だからなのか、JR北海道でのキハ40系の代替車は、H100形(愛称『DECMO(デクモ)』)なる電気式気動車となりました。H100形は、JR東日本のGV-E400(両運転台仕様)との共通設計で耐寒耐雪機能を強化した仕様となりますが、現車は来年2月ころに投入されるようです。

ただ、やはりこれは電気式気動車の宿命なのか、重量がキハ40よりも重いという問題があるようで(川崎重工の構内を撮影したTwitterアカウントによれば、GV-E400の重量は42.3tであり、キハ40-2000よりも5tくらい重いらしい)、保線などのメンテナンスは大丈夫なのでしょうか。

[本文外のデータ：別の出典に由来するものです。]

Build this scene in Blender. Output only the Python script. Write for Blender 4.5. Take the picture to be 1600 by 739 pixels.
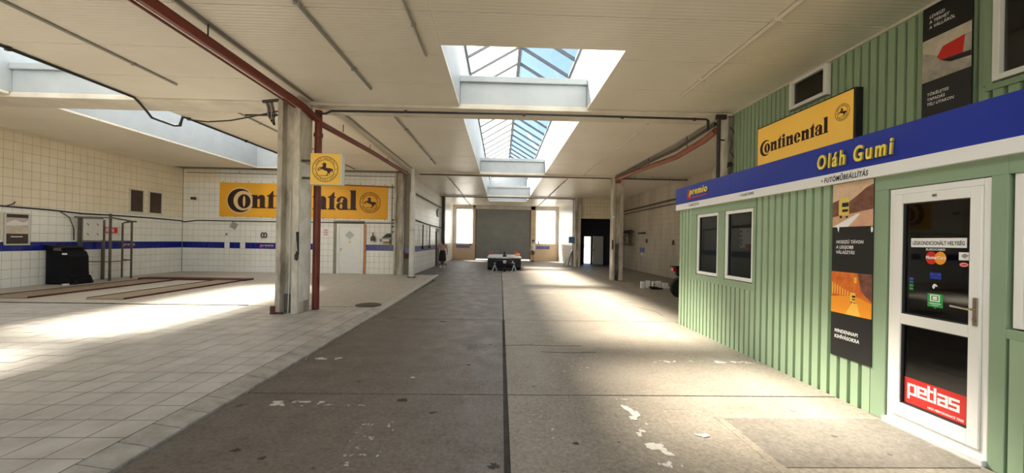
import bpy, bmesh, math, random
from mathutils import Vector, Matrix

random.seed(7)
for o in list(bpy.data.objects):
    bpy.data.objects.remove(o)
SC = bpy.context.scene
COL = SC.collection

# ------------------------------------------------------------------ camera
EYE = 1.65
PSI = math.atan(17 / 620)
ROLL = math.radians(1.0)
cam = bpy.data.cameras.new('camera')
cam.sensor_fit = 'HORIZONTAL'
cam.sensor_width = 36.0
cam.lens = 620 / 1600 * 36
cam.shift_y = 6.5 / 1600
cam.clip_start = 0.02
cam.clip_end = 500
camo = bpy.data.objects.new('camera', cam)
COL.objects.link(camo)
_f = Vector((math.sin(PSI), math.cos(PSI), 0))
_r = Vector((math.cos(PSI), -math.sin(PSI), 0))
_u = Vector((0, 0, 1))
_rr = _r * math.cos(ROLL) + _u * math.sin(ROLL)
_uu = -_r * math.sin(ROLL) + _u * math.cos(ROLL)
camo.matrix_world = Matrix(((_rr.x, _uu.x, -_f.x, 0), (_rr.y, _uu.y, -_f.y, 0), (_rr.z, _uu.z, -_f.z, EYE), (0, 0, 0, 1)))
SC.camera = camo

# ------------------------------------------------------------------ sky, sun, exposure
SUN_DIR = Vector((-0.42, 0.66, 1.0)).normalized()      # towards the sun: ahead, high, a little left
world = bpy.data.worlds.new('sky')
SC.world = world
world.use_nodes = True
wn = world.node_tree
wn.nodes.clear()
sky = wn.nodes.new('ShaderNodeTexSky')
sky.sky_type = 'NISHITA'
sky.sun_disc = False
sky.sun_elevation = math.asin(SUN_DIR.z)
sky.sun_rotation = math.atan2(SUN_DIR.x, SUN_DIR.y)
sky.air_density = 1.0
sky.dust_density = 0.2
sky.ozone_density = 2.0
bg = wn.nodes.new('ShaderNodeBackground')
bg.inputs['Strength'].default_value = 0.042
wo = wn.nodes.new('ShaderNodeOutputWorld')
wn.links.new(sky.outputs[0], bg.inputs[0])
wn.links.new(bg.outputs[0], wo.inputs[0])
sunl = bpy.data.lights.new('sun', 'SUN')
sunl.energy = 8.0
sunl.angle = math.radians(13)
sunl.color = (1.0, 0.90, 0.74)
suno = bpy.data.objects.new('sun', sunl)
COL.objects.link(suno)
suno.rotation_euler = SUN_DIR.to_track_quat('Z', 'Y').to_euler()
suno.location = (-8, 16, 20)
SC.view_settings.view_transform = 'Standard'
SC.view_settings.look = 'None'
SC.view_settings.gamma = 1.0
SC.view_settings.use_curve_mapping = False
SC.view_settings.exposure = 2.75
SC.cycles.use_denoising = True
SC.cycles.max_bounces = 10
SC.cycles.diffuse_bounces = 7
SC.cycles.glossy_bounces = 4
SC.cycles.transmission_bounces = 8
SC.cycles.transparent_max_bounces = 16
SC.cycles.sample_clamp_indirect = 8
SC.cycles.caustics_reflective = False
SC.cycles.caustics_refractive = False

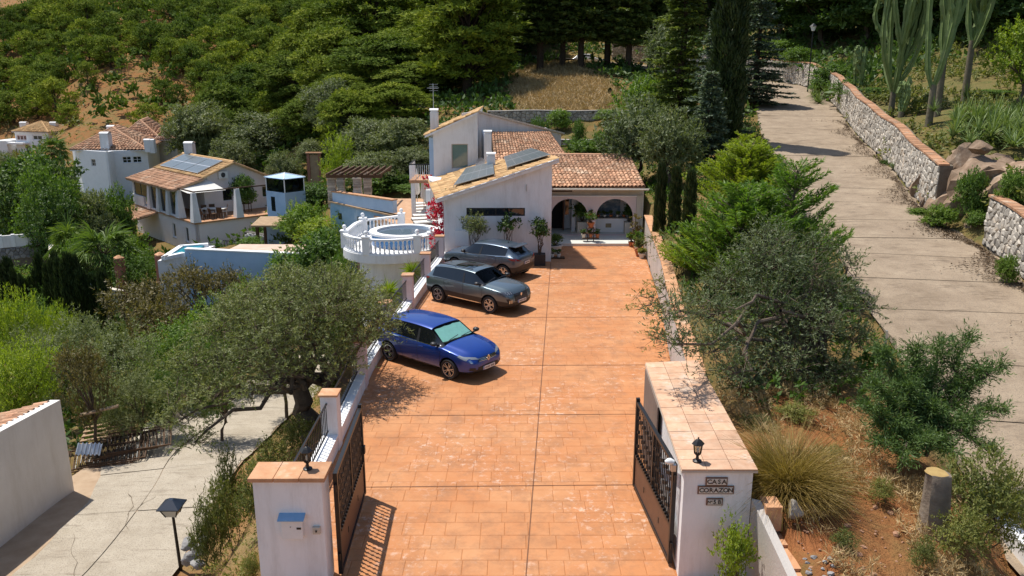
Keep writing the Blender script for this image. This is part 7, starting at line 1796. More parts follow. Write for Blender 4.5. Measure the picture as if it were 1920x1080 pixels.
# neighbour garden trees, left edge
RT = Proto(mk('round_tree', 'x', 'tree', BROADD, BARK, b_round(7, 5.5, 1.3, 54, .7, 1.2, 50, .22, .11, 9, .25, 10, twig=.5)), 7, 5.5)
BRT = Proto(mk('round_tree', 'y', 'tree', BROAD, BARK, b_round(6, 5.2, .4, 54, .7, 1.1, 50, .2, .11, 9, .2, 10, twig=.5)), 6, 5.2)
RT.px(45, 275, 170, 68, label='dark round headed tree with bare trunk at the far left', group='round garden trees'); BRT.px(78, 300, 120, 62, label='bright green tree clump beside the dark round headed tree', group='round garden trees'); RT.px(95, 345, 110, 60, label='dark dense tree above the white panelled wall', group='round garden trees')
GO.px(165, 360, 110, 62, label='low grey round bush below the large plain house', group='grey green trees between villa and neighbours'); BRT.px(210, 350, 70, 64, label='deep green round bush at the neighbour gallery corner', group='round garden trees'); BRT.px(20, 355, 120, 72, label='green tree at the far left edge', group='round garden trees'); GO.px(8, 285, 60, 110, label='grey shrub in front of the distant villa', group='grey green trees between villa and neighbours')
bs.px(240, 440, 90, 56, label='green shrub below the neighbour porch', group='green shrubs by the villa'); bs.px(455, 330, 50, 68.5, label='small potted tree on the neighbour terrace', group='green shrubs by the villa', z=-3.0)
YB = mk('flower_bush', 'yellow flowering bush below the neighbour house windows', 'flower bush', YELF, BARK, b_round(1.2, 2.6, .1, 12, .3, .5, 70, .1, .07, 8, .0))(); q = at(300, 440, 57); YB.location = (q[0], q[1], gz(q[0], 57) - .1); YB.scale = (1, 1, 1.1)
o = mk('flower_bush', 'white flowering oleander bush beside the palms', 'flower bush', WHITEF, BARK, b_round(2.2, 2.4, .2, 14, .35, .6, 40, .09, .07, 7, .0))(); q = at(142, 460, 53); o.location = (q[0], q[1], gz(q[0], 53)); 
bs.px(142, 448, 70, 53.4, label='green oleander behind the white blossoms', group='green shrubs by the villa')
def palm_mesh(h, n, L):
    def f(lv, wd, rg):
        P = limb(wd, (0, 0, -.3), (.1, 0, h), .26, .2, rg, .03, 6, 8)
        for i in range(n):
            a = i * 2.4; el = rg.uniform(-.5, 1.25); d = np.array([math.cos(a) * math.cos(el), math.sin(a) * math.cos(el), math.sin(el)]); l = L * rg.uniform(.8, 1.1); st_ = P[-1] + d * .2; e = st_ + d * l * .5 + np.array([0, 0, -.08 * l]); wd.tube([st_, e], [.02, .012], 4, cap=False)
            # palmate fan
            s = unit(np.cross(d, (0, 0, 1.)) + 1e-6); u = np.cross(s, d); m = 26; t = np.linspace(-1.35, 1.35, m)[:, None]; D = d * np.cos(t) + s * np.sin(t); D[:, 2] -= .25
            lv.put(np.repeat(e[None], m, 0), D, l * .62, .085, tint=.1 + .3 * rg.random(), up=.2, curl=.25)
    return f
pm = Proto(mk('fan_palm', 'x', 'palm', PALMM, PBARK, palm_mesh(2.6, 46, 1.7), crown_name='fronds'), 3.9, 3.4)
pm.px(188, 425, 115, 52, label='large fan palm below the neighbour house', group='fan palms'); pm.px(128, 418, 75, 56, label='smaller fan palm left of the large one', group='fan palms'); pm.px(95, 258, 50, 122, label='distant palm right of the small far villa', group='fan palms'); pm.px(112, 330, 70, 70, label='palm behind the dark round headed tree', group='fan palms')
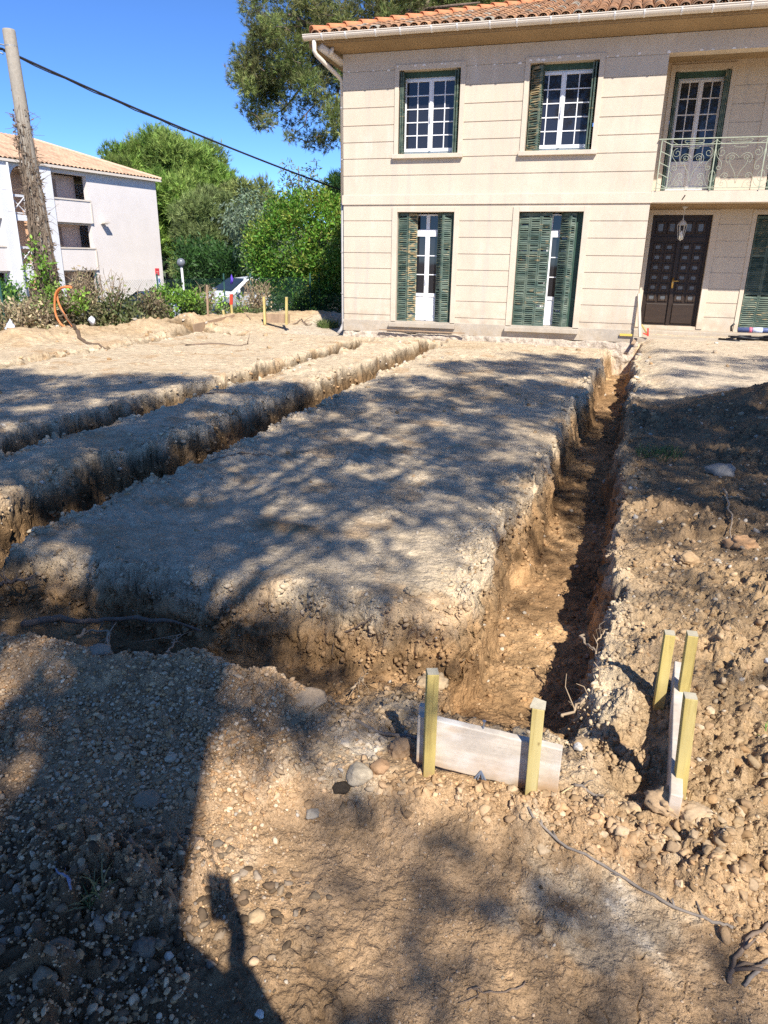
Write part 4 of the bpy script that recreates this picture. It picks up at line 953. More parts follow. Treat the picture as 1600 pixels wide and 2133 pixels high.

これらの車両が増加すれば、JR東日本・北海道の両社では、それだけキハ40系が減少していくことにもなります。

 

では他のJRではどうなのか?

西日本や九州においては、既に機関を換装された車両が大半となっていることから、車齢は事実上リセットされていると思われますので、耐用年数(物理的寿命)はまだまだあると思われます。しかし、三江線廃止などを見るまでもなく、西日本・九州エリアにも経営環境の厳しい路線があり、それらが存廃の淵に立たされている場合もあることから、もしかすると、代替車が製造されないのに廃車が進行するという事態にもなりかねないように思われます。

四国においては、既に予讃線が伊予市まで電化され、土讃線でも新型に置き換えられた結果、同地でのキハ40系の活躍は徳島地区に限られています。現在、JR四国も経営が厳しいため、代替用新型気動車の投入もなかなか難しい状態にあり、しばらくはこの状況が続くものと思われます。

 

以上をまとめると、北海道・東日本ではこれから激減、西日本・四国・九州では現状維持か漸減となるのではないかと思われます。ということは、最後のキハ40系は、この3社のどれかになるだろうと思われます。

キハ40系は、JR各社が国鉄から承継した数多の車両、特に485系などとは全く異なる、地味な役回りの車両ではありますが、功罪相半ばしながらも、ローカル線の輸送改善の立役者であったことは、まぎれもない事実です。

その功績を讃えつつ、終わりにしたいと思います。長々とお付き合いいただき、ありがとうございました。